A numerical model of the partitioning of trace chemical solutes during drop freezing

Partitioning of volatile chemicals among the gas, liquid, and solid phases during freezing of liquid water in clouds can impact trace chemical distributions in the troposphere and in precipitation. We describe here a numerical model of this partitioning during the freezing of a supercooled liquid drop. Our model includes the time-dependent calculation of the coupled processes of crystallization kinetics, heat transport, and solute mass transport, for a freezing hydrometeor particle. We demonstrate the model for tracer partitioning during the freezing of a 1000 μm radius drop on a 100 μm ice substrate, under a few ambient condition scenarios.

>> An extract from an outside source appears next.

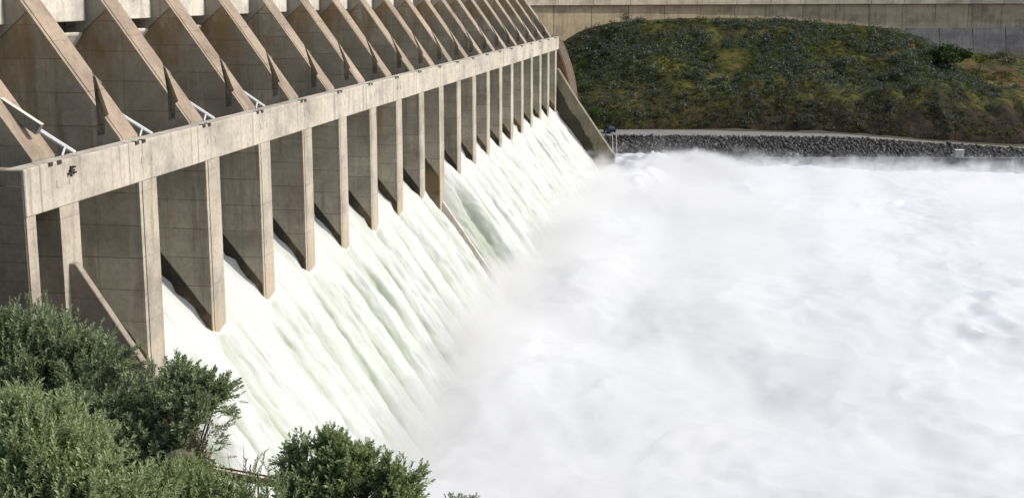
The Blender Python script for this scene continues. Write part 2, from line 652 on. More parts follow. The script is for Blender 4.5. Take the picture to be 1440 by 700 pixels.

The model effectively simulates particle freezing and solute transport, yielding results that are qualitatively and quantitatively consistent with previous experimental and theoretical work. Results suggest that the ice shell formation time is governed by heat loss to air and not by dendrite propagation, and that the location of ice nucleation is not important to freezing times or the effective partitioning of chemical solutes. Even for the case of nucleation at the center of the drop, we found that dendrites propagated rapidly to form surface ice. Freezing then proceeded from the outside in. Results also indicate that the solid-liquid interfacial surface area is not important to freezing times or the effective partitioning of chemical solutes, and that the rate aspects of trapping are more important than equilibrium solid-liquid partitioning to the effective partitioning resulting from freezing.